Given how the history of redlining has excluded Black and Latino residents from suburban areas throughout the Northeast, if you’re Black or Latino, you’re more likely to live in a census tract that the RPA deems “at risk” for displacement (based on an assessment that takes into account residents’ economic vulnerability, neighborhood accessibility, and the changing market). Black and Latino residents who live in a part of the metropolitan region outside New York City are even more likely to live in such at-risk areas. And it’s worth noting that in recent years, many of the urban communities participating in the Hudson Valley Pattern for Progress’s Urban Action Agenda saw an increase in the share of people renting, as well as an increase in poverty rates—suggesting a growing number of residents in such communities who would be vulnerable, in the event of gentrification, to a heated rental market.

The RPA report says this research “highlight[s] an imperative: As municipalities across the region succeed in attracting growth and development over the coming decades, they must take strong actions to promote economically and socially vulnerable residents.” RPA believes a 50 percent increase in housing production in the region will help keep a lid on housing prices, but the organization also calls for anti-displacement measures and more funding to help low-income households afford homes.

Organizations who promote “smart-growth” outside the city emphasize that growing their smaller cities without triggering displacement will take early planning, including the more widespread implementation of policies like inclusionary zoning (requiring a portion of housing to be below-market rate).

“You have to build in the safeguards…that do allow for a mix of incomes to remain in that community and minimize displacement of people who are already there,” says Kasabach of New Jersey Future. “And that’s a balancing act, one that we haven’t engaged in very well as a society.”

In other words, whatever growth goals we’re aiming for, we’ll need to think more about the redistributive methods that will be in place to ensure economic gains are spread widely and residents aren’t displaced. And so long as we’re thinking about redistribution, it’s worth asking what kind of support rural and suburban residents of the region will require in the future.
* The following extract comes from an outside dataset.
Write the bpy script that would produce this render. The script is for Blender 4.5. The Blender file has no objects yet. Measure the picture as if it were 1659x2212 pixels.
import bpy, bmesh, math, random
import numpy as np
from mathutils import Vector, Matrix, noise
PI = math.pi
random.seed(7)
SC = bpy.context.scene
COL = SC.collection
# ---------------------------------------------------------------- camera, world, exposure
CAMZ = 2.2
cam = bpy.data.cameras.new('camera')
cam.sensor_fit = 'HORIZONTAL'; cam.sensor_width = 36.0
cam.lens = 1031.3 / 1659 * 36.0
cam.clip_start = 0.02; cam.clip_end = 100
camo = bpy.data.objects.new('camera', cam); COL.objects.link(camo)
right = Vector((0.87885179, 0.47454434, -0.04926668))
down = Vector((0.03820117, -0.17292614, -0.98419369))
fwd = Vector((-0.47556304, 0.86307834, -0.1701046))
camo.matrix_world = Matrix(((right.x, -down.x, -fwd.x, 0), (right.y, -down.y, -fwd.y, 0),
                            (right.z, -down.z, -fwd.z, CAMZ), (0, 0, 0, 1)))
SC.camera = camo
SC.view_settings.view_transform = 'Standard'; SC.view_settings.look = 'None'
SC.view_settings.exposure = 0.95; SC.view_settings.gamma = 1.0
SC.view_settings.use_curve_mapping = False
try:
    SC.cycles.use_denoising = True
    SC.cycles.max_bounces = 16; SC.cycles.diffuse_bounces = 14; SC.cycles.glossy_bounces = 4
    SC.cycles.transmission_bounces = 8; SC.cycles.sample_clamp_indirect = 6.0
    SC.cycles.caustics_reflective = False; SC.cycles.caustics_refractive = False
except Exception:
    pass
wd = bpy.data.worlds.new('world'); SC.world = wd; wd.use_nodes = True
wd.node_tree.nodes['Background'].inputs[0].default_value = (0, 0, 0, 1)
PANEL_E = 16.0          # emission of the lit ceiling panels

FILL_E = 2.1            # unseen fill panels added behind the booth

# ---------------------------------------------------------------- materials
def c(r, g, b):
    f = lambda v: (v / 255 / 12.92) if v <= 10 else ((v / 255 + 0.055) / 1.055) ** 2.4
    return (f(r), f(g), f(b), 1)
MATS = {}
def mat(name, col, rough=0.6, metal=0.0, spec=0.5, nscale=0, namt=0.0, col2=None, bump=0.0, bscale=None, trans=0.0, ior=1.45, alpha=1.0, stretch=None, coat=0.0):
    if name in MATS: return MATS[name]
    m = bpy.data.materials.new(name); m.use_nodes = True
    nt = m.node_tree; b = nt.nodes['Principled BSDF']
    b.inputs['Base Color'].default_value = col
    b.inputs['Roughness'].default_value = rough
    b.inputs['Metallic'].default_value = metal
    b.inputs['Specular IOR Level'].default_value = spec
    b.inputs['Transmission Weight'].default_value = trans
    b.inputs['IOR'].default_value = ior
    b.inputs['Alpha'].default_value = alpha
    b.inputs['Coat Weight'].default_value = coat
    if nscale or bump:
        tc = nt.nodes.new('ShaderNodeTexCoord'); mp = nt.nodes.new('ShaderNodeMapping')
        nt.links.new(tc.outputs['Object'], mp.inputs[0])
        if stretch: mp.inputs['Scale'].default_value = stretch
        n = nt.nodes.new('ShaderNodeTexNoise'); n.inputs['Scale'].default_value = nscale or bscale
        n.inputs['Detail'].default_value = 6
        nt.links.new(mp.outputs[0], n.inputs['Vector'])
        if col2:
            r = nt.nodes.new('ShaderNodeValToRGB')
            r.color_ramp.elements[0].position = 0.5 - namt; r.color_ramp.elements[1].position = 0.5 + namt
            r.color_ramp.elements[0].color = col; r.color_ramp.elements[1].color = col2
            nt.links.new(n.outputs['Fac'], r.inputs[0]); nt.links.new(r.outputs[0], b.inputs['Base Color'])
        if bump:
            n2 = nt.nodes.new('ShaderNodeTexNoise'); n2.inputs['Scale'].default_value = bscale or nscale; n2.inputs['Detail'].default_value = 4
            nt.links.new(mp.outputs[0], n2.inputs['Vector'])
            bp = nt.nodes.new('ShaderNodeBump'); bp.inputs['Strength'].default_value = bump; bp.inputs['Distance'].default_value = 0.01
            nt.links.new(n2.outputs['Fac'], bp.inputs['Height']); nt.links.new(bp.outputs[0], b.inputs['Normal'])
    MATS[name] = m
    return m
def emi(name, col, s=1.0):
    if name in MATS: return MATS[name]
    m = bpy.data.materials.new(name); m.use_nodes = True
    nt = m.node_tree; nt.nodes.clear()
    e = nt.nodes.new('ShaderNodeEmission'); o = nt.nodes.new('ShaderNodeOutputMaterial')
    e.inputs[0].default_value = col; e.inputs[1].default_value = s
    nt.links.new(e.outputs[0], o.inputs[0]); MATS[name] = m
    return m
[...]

Granted, the state is already investing more per capita upstate than in downstate, and decentralized urbanization may have an uplifting effect for some of the rural areas farther from New York City, but the fact is that suburban poverty is increasing in the region and rural poverty rates have surpassed urban poverty rates in New York State as of 2016. If urbanization is the goal, that may require dialogue with not only our neighboring mayors, but our rural counterparts as well.